**TASK GOAL**. Pictures stay out of this copy, which runs from the first line of the material through the line containing "R_ = math.radians".

**SOURCE DATA**.
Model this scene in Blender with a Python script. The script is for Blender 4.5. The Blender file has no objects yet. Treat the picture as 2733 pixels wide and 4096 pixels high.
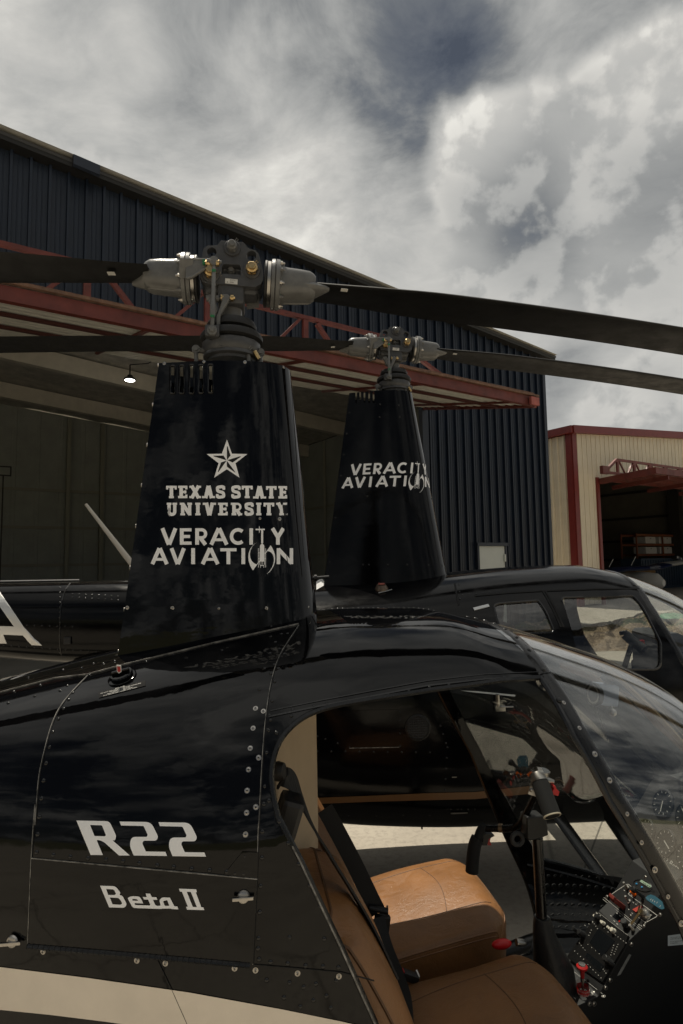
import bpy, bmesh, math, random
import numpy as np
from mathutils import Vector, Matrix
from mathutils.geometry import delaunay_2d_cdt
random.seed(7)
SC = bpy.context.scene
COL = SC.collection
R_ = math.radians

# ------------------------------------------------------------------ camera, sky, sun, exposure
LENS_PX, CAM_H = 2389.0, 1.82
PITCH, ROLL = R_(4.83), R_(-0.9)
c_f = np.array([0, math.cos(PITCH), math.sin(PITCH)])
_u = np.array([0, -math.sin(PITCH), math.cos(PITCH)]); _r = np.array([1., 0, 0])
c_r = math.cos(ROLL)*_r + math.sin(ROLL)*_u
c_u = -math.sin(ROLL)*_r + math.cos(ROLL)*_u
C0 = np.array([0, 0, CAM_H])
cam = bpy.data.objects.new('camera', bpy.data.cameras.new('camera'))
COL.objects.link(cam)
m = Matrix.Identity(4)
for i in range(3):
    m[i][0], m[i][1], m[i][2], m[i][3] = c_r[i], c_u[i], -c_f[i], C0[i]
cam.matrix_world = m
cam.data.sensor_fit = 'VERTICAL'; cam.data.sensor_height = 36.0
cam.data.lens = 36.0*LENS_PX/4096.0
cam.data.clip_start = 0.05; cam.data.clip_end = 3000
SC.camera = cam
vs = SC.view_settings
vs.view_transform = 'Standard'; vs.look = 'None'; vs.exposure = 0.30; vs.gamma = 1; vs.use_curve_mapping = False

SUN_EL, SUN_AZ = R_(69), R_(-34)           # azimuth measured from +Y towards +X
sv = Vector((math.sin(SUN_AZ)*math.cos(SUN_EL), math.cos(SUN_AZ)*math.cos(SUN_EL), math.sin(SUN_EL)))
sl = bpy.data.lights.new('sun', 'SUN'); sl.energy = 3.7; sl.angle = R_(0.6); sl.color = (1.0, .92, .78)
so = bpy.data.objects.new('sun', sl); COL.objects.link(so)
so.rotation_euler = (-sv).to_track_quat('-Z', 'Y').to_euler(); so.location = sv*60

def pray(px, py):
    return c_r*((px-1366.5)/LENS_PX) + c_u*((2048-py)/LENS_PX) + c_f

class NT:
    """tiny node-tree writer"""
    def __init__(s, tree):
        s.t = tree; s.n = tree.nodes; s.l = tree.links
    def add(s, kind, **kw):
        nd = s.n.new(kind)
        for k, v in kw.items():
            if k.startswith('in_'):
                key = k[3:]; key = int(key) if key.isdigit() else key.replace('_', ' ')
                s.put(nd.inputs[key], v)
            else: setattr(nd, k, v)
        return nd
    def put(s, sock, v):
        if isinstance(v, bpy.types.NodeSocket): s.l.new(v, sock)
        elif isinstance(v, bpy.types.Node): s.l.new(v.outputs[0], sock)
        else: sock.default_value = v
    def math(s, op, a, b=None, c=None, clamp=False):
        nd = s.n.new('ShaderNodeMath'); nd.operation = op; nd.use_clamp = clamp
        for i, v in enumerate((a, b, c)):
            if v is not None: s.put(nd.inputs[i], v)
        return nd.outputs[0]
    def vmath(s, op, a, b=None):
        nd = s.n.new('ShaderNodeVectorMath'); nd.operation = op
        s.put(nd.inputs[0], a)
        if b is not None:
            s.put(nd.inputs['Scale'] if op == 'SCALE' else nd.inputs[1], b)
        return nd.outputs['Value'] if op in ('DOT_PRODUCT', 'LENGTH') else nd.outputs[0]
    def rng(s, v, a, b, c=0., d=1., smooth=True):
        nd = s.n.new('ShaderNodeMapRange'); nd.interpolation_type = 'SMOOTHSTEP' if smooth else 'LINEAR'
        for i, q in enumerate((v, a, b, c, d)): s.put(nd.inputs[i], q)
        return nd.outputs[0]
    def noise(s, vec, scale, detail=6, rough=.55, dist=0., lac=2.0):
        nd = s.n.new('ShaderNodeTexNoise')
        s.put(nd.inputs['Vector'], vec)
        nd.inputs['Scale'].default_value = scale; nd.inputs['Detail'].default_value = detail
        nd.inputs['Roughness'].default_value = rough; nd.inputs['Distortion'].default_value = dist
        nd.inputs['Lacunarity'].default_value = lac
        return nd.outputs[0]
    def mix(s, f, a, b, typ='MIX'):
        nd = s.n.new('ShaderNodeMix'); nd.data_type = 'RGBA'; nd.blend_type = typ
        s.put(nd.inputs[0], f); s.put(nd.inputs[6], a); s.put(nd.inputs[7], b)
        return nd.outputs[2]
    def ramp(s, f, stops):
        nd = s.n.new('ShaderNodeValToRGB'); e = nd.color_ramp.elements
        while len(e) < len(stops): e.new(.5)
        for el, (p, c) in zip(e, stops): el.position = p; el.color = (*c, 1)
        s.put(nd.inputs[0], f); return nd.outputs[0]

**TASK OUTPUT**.
Model this scene in Blender with a Python script. The script is for Blender 4.5. The Blender file has no objects yet. Treat the picture as 2733 pixels wide and 4096 pixels high.
import bpy, bmesh, math, random
import numpy as np
from mathutils import Vector, Matrix
from mathutils.geometry import delaunay_2d_cdt
random.seed(7)
SC = bpy.context.scene
COL = SC.collection
R_ = math.radians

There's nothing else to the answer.